La même allée un peu plus loin, plantée de pommetiers. C’est beau en fleur des pommetiers. Mais ça s’appelait Hawthorn-Dale ici, le “vallon des aubépines”... Et je pense que des aubépines en plus d’être beau c’est aussi quelquefois pertinent... C’est le terroir propre aux cenelles ici, je vous l’assure! Non pas dans cette dense forêt avec de grands chênes, mais  tout autour, le long des chemins traversant les champs. Tout ce travail et ces investissements, expropriations, etc. pour créer un Parc-nature et on accueille les gens comme dans leur jardin... avec les mêmes végétaux familiers... ou des domestiques hostas! Imaginez un jardin zoologique qui aurait un poisson rouge comme emblème. Un sourd rugissement mouillé...




On ne voit pas fréquemment d’aussi importantes colonies de cette plante: Echinocystis lobata (concombre grimpant, balsam apple, p.188). Les fleurs mâles sont ces panicules dressés de fleurs blanches. Les fleurs femelles, bien moins nombreuses, sont à la base des panicules, contre la tige, et produisent ces curieux fruits épineux. On voit aussi les longues vrilles de ce cousin des concombres véritables.




 Une pause de canicule à l’ombre d’un robinier.
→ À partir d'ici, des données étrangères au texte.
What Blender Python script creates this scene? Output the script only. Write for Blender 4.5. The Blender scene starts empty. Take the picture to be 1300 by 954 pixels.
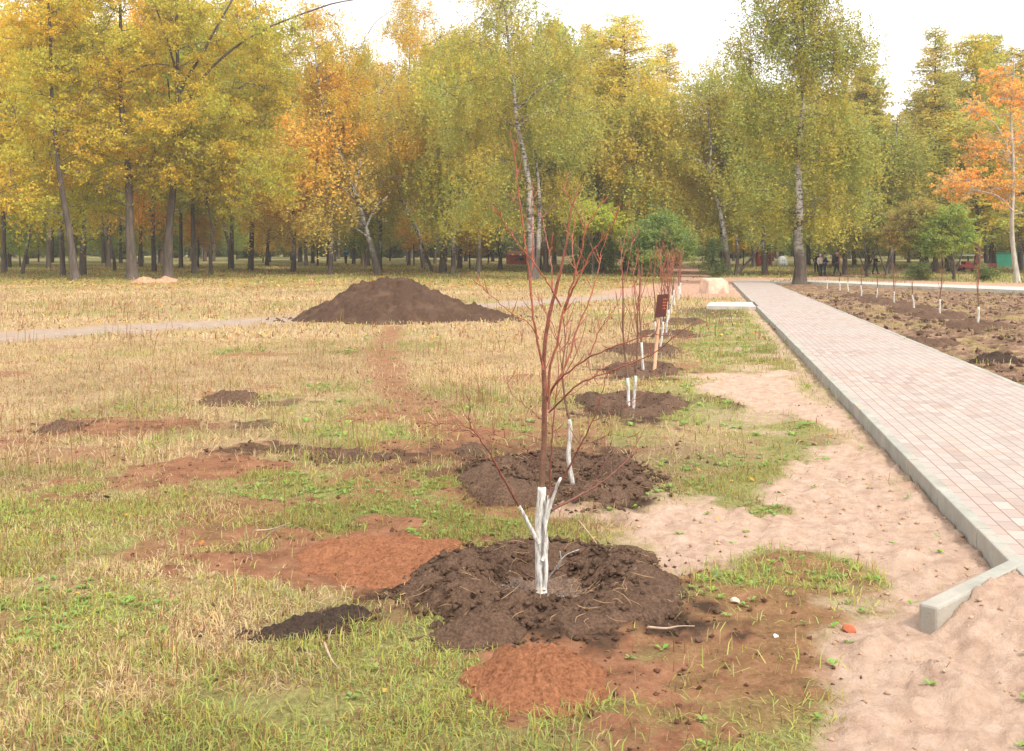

Pourquoi être si déplaisant? Pourquoi gâcher ainsi ce qui aurait pu être un agréable compte-rendu d’une visite que j’ai bien aimé? Poussons la réflexion. Dans un parc de quartier les espèces et leur écologie (la biodiversité) sont au service de l’horticulture et des besoins humains. Dans un Parc-nature l’horticulture et la science se doivent d’être au service de la biodiversité, non? Plantez-donc des aubépines, question de mieux les faire connaître...

Et je n’essaierai pas d’être moins épineux au prochain billet! 


* Pas toujours facile les néologismes: mais c’est mieux que “grandes chaleurs hochelagaines”... Qui connaît l’adjectif de Hochelaga?